Retail campaigners will have to pull out all the stops to convince competition bosses of the need for intervention in the market, the new chief executive of the Office of Fair Trading has hinted.
In an exclusive interview with The Grocer, John Fingleton also indicated that his six-month review of the OFT’s controversial decision in September not to refer the grocery market to the Competition Commission may only have a realistic chance of bringing about a change of heart if fresh evidence is offered.
Defending current competition policy, Fingleton rebuffed suggestions that the OFT had become the ‘Office for Tesco’, while warning that no retailer had the right to a continued presence in the market just because they had “been there historically”. The OFT was also not there to protect aggrieved parties “like candle makers when electricity came in”, he added.
Fingleton’s comments come as the OFT is more than a month into its six-month review. Interested parties are now in a race against time to get any fresh evidence to officials
before Christmas, while meetings with stakeholders will take place in the new year before Fingleton’s draft decision is put out in March. A final conclusion on the review and a recommendation on whether to refer the market to the Competition Commission will be put to the OFT board in April.
Fingleton said that calls for changes to planning law to allow effective challenges to market leader Tesco’s dominance were a matter for government planning chiefs.

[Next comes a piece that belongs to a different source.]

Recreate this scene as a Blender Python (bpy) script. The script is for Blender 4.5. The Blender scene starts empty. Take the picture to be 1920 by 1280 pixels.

However, he added: “If we believe planning is restricting competition, we would not be shy of addressing that issue.”
And, in a defence of tough pricing by the multiples, he said: “We will always ask if consumers are getting a better offer.”
On other matters, Fingleton said The Grocer’s reader panel finding that more than one in three independents were buying products from supermarkets for resale was in the interests of both retailers and consumers if it saved them money, although he admitted it raised questions about the supply chain.
And he claimed it was up to Aldi and Lidl to convince shoppers that they offered a one-stop shopping solution if they wanted to be viewed as ‘effective competition’ when attempting to acquire stores from larger rivals.